Quote only the lines from the top of the listing below down to and including the line with "return Vector(((px - VX)".

• Data extract:
--- Start ---
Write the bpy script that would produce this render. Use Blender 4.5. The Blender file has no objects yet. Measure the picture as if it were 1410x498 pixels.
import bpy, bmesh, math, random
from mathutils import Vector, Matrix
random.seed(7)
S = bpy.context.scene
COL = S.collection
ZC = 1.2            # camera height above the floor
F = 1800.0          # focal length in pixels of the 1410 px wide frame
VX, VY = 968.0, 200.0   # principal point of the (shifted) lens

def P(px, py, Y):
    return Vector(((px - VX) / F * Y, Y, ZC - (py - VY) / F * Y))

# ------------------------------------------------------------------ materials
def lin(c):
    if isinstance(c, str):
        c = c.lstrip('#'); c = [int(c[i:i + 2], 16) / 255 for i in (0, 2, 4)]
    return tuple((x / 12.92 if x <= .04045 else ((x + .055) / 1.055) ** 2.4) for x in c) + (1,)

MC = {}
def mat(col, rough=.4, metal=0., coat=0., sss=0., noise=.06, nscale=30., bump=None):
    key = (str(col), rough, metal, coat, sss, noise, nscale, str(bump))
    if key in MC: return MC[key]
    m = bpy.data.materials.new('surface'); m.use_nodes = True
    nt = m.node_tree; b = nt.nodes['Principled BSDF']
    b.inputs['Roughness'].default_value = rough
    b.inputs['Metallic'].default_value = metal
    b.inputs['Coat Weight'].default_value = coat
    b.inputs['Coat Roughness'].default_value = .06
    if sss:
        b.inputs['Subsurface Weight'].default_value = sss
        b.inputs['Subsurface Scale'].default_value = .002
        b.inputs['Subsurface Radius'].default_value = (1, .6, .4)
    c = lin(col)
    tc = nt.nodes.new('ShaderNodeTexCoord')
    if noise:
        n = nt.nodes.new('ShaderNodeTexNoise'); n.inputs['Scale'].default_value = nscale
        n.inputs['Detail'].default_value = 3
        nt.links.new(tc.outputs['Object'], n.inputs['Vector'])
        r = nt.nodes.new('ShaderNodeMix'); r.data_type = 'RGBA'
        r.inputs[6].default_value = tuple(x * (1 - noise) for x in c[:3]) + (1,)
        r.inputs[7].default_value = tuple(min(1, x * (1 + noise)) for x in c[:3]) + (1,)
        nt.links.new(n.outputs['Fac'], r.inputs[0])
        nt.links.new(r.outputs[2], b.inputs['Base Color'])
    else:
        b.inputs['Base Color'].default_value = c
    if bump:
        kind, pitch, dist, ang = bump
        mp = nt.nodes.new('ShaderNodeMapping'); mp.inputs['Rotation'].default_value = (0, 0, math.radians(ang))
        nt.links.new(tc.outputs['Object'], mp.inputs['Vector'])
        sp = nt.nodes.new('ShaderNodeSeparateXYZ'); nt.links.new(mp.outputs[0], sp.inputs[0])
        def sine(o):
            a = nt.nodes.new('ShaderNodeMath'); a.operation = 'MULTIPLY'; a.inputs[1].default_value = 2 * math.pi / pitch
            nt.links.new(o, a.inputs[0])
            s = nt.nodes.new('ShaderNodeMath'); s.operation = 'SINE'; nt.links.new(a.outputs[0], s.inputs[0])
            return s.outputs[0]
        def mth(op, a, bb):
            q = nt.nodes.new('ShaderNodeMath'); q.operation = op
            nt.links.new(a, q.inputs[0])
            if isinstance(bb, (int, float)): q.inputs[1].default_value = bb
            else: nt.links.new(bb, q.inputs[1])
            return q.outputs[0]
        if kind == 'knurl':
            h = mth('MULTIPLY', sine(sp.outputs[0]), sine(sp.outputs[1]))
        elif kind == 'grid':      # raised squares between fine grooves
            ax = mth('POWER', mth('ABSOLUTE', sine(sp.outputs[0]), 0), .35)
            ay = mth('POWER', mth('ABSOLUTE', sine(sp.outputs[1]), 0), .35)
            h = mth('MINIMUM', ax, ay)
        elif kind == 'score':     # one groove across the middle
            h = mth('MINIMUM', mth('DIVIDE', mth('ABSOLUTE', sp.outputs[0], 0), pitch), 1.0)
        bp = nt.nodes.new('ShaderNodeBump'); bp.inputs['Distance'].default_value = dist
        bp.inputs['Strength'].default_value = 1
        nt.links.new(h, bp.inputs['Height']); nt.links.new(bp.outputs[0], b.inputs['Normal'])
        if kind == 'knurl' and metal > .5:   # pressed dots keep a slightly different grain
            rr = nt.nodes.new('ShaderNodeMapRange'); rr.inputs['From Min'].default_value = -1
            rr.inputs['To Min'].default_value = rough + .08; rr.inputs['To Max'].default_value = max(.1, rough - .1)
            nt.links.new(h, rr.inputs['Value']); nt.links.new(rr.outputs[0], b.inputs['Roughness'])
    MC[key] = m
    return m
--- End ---
• Exercise output:
Write the bpy script that would produce this render. Use Blender 4.5. The Blender file has no objects yet. Measure the picture as if it were 1410x498 pixels.
import bpy, bmesh, math, random
from mathutils import Vector, Matrix
random.seed(7)
S = bpy.context.scene
COL = S.collection
ZC = 1.2            # camera height above the floor
F = 1800.0          # focal length in pixels of the 1410 px wide frame
VX, VY = 968.0, 200.0   # principal point of the (shifted) lens

def P(px, py, Y):
    return Vector(((px - VX) / F * Y, Y, ZC - (py - VY) / F * Y))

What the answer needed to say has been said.